-- Start --

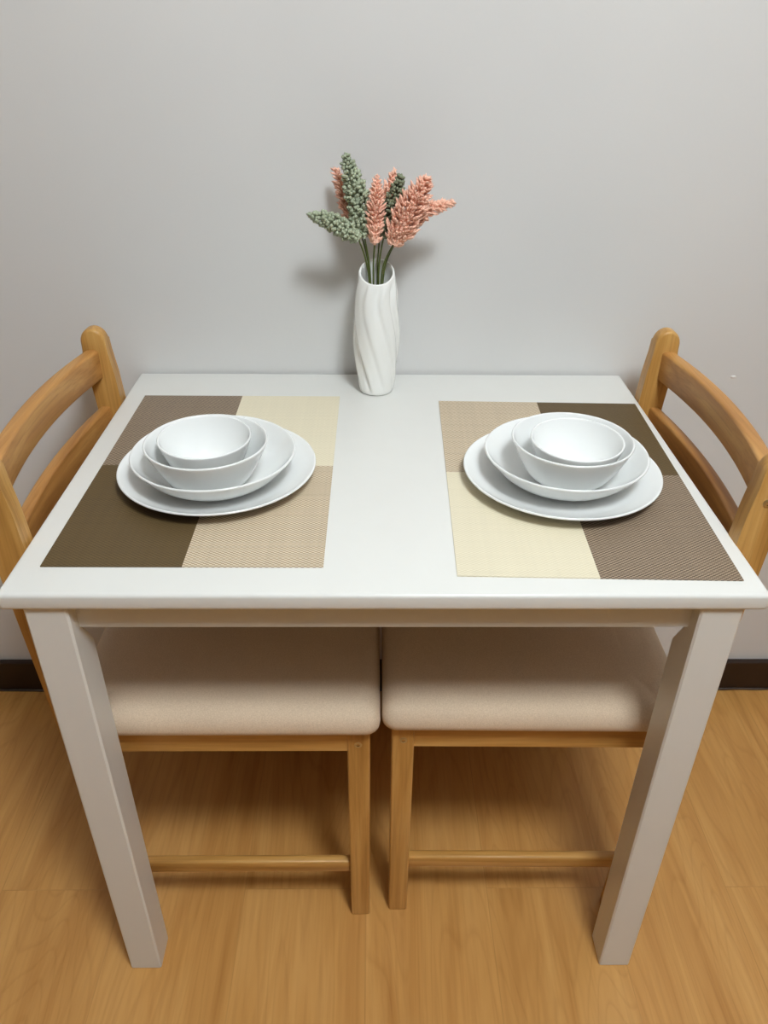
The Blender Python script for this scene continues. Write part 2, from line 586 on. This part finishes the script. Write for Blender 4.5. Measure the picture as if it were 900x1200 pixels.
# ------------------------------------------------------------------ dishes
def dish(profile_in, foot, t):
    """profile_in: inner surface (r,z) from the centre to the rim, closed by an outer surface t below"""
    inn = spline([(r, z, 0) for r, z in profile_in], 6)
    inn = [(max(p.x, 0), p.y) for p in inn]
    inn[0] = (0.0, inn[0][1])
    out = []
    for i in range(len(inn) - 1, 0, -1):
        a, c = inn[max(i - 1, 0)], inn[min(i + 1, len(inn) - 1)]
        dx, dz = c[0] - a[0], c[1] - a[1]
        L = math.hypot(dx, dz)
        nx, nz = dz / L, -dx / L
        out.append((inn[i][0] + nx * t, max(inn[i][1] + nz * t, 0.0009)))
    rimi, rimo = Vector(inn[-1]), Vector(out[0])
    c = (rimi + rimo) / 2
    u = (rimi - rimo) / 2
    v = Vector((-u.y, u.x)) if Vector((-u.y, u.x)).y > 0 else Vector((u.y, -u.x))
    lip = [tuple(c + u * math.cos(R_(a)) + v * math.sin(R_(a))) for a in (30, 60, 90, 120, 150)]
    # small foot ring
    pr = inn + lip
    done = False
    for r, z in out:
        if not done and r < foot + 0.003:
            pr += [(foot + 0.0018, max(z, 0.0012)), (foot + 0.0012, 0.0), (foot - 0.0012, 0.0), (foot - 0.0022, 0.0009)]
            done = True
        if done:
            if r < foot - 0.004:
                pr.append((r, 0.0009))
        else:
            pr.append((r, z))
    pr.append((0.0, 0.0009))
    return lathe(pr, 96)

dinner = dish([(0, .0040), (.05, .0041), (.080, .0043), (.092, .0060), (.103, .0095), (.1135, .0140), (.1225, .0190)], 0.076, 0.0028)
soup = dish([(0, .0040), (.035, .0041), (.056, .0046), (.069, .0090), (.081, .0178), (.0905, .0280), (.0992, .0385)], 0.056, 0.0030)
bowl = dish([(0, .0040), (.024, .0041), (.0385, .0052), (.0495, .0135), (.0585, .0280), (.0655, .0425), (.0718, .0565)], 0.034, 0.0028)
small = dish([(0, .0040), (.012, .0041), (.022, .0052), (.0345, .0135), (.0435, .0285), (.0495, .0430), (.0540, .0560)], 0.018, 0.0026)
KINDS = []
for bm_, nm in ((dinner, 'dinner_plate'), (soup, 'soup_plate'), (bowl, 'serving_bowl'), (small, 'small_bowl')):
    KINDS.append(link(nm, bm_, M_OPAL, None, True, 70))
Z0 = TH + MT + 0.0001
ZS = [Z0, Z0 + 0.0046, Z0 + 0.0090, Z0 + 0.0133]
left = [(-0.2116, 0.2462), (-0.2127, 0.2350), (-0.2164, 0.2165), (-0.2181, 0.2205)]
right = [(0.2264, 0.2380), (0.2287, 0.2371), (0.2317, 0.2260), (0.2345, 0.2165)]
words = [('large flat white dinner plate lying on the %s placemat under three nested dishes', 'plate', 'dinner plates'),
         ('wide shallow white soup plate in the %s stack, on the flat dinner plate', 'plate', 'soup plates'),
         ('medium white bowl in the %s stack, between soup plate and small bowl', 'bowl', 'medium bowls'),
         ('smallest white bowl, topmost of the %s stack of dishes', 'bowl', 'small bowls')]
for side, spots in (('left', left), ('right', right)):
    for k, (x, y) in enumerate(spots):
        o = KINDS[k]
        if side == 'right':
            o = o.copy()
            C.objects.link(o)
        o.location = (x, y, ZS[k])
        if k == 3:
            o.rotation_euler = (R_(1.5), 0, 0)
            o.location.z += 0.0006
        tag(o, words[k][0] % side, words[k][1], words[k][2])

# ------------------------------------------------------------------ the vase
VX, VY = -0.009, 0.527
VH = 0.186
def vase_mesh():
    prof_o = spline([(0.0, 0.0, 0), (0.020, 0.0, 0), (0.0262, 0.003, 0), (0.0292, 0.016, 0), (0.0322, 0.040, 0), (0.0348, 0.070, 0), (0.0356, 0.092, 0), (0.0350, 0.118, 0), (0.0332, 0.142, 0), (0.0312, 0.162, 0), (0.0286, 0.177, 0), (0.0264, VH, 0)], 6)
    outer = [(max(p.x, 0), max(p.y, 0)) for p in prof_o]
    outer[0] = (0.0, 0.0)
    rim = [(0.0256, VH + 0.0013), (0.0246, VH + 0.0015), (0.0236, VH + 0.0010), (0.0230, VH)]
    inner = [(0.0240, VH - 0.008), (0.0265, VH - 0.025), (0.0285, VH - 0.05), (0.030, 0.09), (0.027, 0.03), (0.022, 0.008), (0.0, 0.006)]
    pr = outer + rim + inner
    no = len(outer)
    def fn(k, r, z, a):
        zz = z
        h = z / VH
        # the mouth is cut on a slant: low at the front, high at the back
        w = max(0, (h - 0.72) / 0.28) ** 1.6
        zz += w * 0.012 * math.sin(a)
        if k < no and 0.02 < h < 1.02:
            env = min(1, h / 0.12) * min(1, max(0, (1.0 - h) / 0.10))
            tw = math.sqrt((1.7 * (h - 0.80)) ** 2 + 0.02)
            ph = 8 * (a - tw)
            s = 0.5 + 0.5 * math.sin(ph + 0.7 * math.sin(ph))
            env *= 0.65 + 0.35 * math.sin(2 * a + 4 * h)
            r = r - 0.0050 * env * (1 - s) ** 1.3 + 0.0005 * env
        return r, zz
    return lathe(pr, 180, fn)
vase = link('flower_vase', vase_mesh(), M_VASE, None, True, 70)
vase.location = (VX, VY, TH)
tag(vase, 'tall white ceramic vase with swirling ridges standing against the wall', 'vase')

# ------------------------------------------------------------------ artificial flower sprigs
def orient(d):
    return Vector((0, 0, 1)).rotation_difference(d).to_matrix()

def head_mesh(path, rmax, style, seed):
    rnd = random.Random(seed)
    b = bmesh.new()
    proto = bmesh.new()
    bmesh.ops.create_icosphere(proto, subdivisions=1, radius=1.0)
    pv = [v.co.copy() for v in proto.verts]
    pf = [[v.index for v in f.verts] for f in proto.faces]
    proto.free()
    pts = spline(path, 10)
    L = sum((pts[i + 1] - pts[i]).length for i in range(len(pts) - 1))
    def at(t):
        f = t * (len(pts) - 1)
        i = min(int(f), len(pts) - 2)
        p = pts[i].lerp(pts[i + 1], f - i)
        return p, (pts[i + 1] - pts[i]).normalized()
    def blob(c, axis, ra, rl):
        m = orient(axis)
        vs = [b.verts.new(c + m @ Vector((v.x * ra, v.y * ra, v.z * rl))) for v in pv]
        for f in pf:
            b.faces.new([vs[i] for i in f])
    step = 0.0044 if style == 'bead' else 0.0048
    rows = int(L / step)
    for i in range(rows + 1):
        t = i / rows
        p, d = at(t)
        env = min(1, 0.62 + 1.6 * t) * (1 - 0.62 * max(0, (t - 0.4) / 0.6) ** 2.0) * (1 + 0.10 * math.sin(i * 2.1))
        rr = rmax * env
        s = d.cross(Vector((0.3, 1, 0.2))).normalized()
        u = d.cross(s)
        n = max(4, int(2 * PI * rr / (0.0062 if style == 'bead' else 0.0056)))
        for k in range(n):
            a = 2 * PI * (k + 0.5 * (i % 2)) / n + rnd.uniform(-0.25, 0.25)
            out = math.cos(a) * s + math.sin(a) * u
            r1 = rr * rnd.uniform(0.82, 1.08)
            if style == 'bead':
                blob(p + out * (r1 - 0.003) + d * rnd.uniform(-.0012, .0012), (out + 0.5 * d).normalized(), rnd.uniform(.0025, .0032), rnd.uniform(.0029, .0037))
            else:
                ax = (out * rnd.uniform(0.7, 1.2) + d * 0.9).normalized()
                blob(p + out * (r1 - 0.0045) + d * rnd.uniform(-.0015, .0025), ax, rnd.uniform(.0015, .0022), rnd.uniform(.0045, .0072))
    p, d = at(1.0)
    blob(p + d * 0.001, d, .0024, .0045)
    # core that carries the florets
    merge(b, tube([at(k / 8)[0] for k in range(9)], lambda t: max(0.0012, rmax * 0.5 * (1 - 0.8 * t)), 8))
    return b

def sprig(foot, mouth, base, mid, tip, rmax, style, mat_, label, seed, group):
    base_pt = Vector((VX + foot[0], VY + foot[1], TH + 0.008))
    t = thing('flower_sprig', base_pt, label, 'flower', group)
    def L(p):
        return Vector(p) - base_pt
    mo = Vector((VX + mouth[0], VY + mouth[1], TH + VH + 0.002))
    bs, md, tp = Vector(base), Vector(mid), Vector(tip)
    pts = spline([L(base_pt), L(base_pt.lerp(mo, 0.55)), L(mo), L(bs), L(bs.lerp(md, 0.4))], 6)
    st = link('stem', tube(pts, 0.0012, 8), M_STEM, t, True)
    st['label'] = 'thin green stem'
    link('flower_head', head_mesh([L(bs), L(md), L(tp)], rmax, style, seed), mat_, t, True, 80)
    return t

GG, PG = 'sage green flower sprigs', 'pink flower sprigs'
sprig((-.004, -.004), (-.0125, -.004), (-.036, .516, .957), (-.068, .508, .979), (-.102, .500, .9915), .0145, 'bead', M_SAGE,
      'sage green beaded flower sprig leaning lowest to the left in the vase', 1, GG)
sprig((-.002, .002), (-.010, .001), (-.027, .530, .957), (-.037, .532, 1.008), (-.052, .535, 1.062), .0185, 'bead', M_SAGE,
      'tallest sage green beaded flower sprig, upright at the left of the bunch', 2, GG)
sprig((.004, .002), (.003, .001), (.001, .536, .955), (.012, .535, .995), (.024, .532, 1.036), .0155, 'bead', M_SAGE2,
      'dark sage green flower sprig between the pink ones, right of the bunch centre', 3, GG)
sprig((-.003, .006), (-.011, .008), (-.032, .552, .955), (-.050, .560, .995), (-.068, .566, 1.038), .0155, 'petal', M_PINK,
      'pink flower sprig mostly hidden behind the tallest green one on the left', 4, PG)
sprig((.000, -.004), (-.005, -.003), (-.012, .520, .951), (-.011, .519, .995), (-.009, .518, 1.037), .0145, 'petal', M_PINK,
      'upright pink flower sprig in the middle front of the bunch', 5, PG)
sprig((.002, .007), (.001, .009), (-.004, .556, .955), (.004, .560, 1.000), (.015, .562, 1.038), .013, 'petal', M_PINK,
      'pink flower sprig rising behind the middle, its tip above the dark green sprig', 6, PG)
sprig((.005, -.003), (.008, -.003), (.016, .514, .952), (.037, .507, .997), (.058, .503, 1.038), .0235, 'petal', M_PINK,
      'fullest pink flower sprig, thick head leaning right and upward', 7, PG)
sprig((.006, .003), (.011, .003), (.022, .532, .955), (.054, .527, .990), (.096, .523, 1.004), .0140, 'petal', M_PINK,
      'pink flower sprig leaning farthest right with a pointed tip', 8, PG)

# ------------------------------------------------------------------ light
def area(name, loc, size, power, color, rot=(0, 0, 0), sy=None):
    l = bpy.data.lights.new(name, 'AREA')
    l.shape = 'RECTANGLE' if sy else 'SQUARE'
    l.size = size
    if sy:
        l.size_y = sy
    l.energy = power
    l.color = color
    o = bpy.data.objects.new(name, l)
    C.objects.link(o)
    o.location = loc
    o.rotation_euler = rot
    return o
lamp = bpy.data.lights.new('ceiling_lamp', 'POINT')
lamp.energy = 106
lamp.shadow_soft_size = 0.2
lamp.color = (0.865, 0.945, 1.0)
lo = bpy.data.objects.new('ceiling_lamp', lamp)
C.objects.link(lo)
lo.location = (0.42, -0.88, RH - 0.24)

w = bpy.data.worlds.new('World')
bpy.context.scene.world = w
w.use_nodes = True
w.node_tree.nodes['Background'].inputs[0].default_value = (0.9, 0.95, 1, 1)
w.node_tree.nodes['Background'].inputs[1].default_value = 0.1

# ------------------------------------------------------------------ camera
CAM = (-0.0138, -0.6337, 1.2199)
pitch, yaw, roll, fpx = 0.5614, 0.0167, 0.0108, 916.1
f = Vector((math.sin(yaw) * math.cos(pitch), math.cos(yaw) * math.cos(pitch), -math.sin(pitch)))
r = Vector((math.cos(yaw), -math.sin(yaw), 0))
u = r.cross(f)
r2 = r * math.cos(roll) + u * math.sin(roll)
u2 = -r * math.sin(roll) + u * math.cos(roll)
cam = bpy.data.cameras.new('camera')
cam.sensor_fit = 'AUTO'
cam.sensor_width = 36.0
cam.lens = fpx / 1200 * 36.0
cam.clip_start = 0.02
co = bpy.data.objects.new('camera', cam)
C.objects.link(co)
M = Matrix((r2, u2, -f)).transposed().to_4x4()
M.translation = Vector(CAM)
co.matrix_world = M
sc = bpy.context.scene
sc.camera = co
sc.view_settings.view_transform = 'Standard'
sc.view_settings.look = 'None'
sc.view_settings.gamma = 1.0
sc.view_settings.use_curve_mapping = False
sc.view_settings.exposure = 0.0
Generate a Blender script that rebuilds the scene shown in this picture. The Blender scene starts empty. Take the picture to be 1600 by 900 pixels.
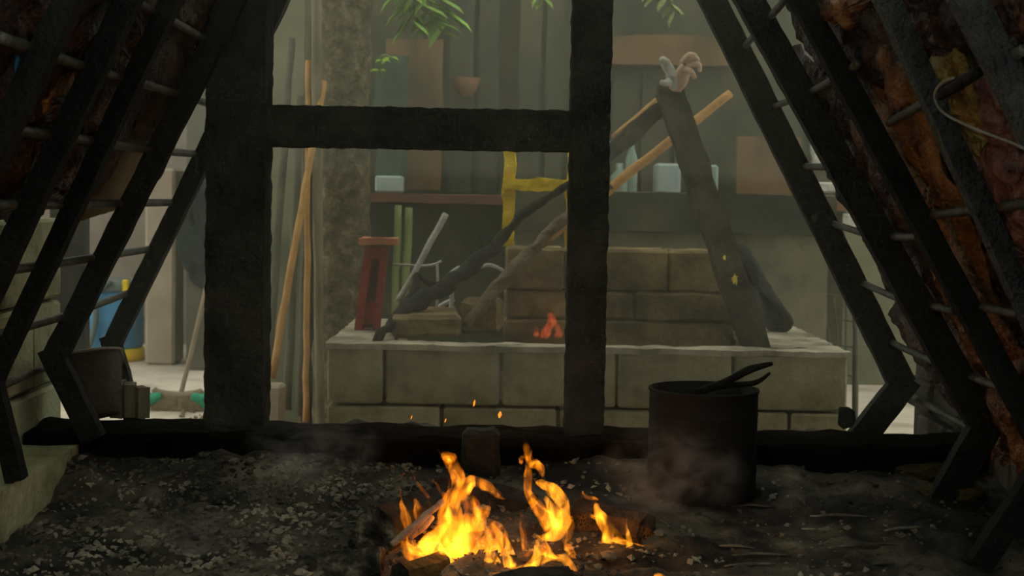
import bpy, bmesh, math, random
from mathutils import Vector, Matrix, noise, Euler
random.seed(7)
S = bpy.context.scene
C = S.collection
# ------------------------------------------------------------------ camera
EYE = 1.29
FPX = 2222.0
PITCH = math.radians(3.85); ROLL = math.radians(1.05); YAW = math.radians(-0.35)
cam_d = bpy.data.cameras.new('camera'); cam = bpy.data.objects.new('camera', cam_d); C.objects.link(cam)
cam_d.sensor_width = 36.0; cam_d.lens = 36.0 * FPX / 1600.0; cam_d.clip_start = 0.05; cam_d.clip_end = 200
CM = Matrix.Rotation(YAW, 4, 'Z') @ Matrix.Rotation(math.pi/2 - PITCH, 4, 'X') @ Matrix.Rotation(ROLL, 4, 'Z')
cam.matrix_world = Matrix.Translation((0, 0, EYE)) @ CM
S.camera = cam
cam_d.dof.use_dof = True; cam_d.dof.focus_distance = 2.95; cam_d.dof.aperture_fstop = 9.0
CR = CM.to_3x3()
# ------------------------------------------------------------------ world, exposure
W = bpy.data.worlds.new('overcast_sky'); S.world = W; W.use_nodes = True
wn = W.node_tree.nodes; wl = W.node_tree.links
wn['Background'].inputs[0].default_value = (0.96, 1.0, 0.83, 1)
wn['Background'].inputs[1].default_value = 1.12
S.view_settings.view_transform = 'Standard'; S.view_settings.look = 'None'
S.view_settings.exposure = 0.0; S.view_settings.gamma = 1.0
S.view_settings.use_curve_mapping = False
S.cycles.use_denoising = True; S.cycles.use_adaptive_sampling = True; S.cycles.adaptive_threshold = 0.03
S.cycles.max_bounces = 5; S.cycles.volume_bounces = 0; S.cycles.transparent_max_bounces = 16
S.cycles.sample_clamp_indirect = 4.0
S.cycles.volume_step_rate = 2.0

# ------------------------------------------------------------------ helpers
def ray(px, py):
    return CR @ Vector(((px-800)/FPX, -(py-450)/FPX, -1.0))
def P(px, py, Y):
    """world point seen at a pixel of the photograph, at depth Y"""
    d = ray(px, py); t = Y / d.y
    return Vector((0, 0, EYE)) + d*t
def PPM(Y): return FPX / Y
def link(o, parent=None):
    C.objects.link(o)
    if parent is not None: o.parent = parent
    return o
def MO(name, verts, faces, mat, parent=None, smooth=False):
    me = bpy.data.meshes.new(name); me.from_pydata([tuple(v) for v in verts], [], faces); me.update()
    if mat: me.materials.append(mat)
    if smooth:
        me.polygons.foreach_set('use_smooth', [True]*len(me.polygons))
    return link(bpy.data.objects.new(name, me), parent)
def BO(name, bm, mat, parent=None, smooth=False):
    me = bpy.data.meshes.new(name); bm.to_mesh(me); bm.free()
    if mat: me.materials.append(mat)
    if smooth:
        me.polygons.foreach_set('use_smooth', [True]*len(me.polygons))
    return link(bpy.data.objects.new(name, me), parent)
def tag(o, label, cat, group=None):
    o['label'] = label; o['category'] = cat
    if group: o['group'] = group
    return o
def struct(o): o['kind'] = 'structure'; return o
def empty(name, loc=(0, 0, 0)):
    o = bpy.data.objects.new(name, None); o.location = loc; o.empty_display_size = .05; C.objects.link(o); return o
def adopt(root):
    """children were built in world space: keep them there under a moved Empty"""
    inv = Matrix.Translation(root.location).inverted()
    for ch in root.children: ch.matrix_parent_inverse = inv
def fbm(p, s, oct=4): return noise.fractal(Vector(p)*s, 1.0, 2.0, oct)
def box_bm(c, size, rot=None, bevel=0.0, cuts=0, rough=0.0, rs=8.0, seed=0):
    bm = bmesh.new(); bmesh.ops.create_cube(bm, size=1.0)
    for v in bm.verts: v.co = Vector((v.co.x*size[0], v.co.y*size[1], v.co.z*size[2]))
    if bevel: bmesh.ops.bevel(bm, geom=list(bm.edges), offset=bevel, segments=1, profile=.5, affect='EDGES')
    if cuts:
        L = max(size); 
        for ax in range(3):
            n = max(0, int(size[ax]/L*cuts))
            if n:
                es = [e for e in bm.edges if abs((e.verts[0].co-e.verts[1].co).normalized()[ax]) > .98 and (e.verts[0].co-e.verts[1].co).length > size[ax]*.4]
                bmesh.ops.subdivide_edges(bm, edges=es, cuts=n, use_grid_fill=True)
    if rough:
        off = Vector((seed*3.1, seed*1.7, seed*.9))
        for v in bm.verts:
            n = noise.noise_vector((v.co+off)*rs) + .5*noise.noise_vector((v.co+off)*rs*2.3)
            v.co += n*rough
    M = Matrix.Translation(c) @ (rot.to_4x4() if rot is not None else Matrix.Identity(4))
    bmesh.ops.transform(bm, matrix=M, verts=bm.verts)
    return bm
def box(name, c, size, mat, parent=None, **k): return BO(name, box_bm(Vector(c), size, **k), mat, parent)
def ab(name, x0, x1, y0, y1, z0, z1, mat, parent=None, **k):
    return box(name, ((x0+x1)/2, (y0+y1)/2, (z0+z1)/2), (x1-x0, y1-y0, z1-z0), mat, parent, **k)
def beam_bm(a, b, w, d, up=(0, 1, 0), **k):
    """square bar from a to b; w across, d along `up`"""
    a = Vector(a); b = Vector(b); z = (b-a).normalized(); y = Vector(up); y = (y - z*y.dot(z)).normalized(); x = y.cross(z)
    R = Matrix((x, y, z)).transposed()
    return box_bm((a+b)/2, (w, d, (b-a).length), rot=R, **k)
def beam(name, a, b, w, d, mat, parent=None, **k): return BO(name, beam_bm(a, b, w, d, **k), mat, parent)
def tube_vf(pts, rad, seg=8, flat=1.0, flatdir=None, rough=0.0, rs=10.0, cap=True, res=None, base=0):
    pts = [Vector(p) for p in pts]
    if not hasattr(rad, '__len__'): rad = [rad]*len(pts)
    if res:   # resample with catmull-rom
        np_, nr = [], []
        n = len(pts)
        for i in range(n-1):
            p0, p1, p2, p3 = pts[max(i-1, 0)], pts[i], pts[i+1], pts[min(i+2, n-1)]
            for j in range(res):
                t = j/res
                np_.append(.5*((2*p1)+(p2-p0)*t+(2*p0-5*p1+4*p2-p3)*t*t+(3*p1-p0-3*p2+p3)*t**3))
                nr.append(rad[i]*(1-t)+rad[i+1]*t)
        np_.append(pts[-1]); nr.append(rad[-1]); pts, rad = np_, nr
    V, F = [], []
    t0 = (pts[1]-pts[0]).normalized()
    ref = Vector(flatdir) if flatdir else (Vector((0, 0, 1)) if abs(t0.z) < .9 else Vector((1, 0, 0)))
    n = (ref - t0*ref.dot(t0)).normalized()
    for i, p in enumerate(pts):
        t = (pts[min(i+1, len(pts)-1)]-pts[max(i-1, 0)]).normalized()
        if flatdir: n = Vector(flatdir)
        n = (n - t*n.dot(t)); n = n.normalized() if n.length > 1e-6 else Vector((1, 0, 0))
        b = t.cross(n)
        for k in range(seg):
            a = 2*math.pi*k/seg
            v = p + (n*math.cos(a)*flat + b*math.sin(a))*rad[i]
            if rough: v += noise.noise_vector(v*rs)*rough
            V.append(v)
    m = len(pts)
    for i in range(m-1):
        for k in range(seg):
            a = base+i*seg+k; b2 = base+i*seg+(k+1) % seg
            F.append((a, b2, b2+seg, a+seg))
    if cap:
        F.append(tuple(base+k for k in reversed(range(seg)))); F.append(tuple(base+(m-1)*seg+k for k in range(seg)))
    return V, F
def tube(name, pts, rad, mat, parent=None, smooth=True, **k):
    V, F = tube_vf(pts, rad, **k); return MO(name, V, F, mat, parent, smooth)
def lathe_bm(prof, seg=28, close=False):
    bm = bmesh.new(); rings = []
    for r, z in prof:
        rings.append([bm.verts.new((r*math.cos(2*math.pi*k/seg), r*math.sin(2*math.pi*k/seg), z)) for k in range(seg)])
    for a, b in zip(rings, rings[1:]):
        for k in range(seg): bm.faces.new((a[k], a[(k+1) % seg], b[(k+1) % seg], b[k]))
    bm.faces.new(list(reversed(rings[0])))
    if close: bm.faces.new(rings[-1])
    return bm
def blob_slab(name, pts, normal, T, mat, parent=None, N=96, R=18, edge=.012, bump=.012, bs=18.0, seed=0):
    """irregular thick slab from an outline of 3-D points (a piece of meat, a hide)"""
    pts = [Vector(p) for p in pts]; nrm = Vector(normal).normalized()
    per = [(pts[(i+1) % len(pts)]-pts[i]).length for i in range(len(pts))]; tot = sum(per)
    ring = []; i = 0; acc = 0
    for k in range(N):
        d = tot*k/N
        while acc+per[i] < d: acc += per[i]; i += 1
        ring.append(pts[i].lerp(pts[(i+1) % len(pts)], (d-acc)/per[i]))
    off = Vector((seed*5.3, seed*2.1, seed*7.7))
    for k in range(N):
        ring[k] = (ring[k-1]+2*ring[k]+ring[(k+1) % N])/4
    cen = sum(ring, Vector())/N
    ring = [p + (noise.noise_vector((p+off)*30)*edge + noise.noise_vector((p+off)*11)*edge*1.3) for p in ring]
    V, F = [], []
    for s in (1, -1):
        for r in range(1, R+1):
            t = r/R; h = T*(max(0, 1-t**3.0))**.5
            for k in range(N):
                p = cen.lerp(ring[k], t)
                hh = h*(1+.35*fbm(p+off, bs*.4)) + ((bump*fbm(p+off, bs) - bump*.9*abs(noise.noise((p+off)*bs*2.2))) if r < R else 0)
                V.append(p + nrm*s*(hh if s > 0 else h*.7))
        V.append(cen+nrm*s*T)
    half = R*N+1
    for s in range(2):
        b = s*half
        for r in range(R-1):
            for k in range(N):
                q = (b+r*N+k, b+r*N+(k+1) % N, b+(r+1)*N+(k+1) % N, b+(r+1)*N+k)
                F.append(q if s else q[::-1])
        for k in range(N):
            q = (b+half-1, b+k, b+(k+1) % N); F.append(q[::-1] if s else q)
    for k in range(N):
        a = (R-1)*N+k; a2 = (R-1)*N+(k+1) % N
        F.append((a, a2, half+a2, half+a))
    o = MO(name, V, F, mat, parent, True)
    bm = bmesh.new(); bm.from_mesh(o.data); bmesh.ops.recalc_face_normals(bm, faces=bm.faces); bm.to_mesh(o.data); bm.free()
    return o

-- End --

From the listing above, repeat only the lines between the line containing "Generate a Blender" and the line containing "S.cycles.volume_step_rate = 2.0", those two included. Pictures are not part of the copy.

(Solved problem):
Generate a Blender script that rebuilds the scene shown in this picture. The Blender scene starts empty. Take the picture to be 1600 by 900 pixels.
import bpy, bmesh, math, random
from mathutils import Vector, Matrix, noise, Euler
random.seed(7)
S = bpy.context.scene
C = S.collection
# ------------------------------------------------------------------ camera
EYE = 1.29
FPX = 2222.0
PITCH = math.radians(3.85); ROLL = math.radians(1.05); YAW = math.radians(-0.35)
cam_d = bpy.data.cameras.new('camera'); cam = bpy.data.objects.new('camera', cam_d); C.objects.link(cam)
cam_d.sensor_width = 36.0; cam_d.lens = 36.0 * FPX / 1600.0; cam_d.clip_start = 0.05; cam_d.clip_end = 200
CM = Matrix.Rotation(YAW, 4, 'Z') @ Matrix.Rotation(math.pi/2 - PITCH, 4, 'X') @ Matrix.Rotation(ROLL, 4, 'Z')
cam.matrix_world = Matrix.Translation((0, 0, EYE)) @ CM
S.camera = cam
cam_d.dof.use_dof = True; cam_d.dof.focus_distance = 2.95; cam_d.dof.aperture_fstop = 9.0
CR = CM.to_3x3()
# ------------------------------------------------------------------ world, exposure
W = bpy.data.worlds.new('overcast_sky'); S.world = W; W.use_nodes = True
wn = W.node_tree.nodes; wl = W.node_tree.links
wn['Background'].inputs[0].default_value = (0.96, 1.0, 0.83, 1)
wn['Background'].inputs[1].default_value = 1.12
S.view_settings.view_transform = 'Standard'; S.view_settings.look = 'None'
S.view_settings.exposure = 0.0; S.view_settings.gamma = 1.0
S.view_settings.use_curve_mapping = False
S.cycles.use_denoising = True; S.cycles.use_adaptive_sampling = True; S.cycles.adaptive_threshold = 0.03
S.cycles.max_bounces = 5; S.cycles.volume_bounces = 0; S.cycles.transparent_max_bounces = 16
S.cycles.sample_clamp_indirect = 4.0
S.cycles.volume_step_rate = 2.0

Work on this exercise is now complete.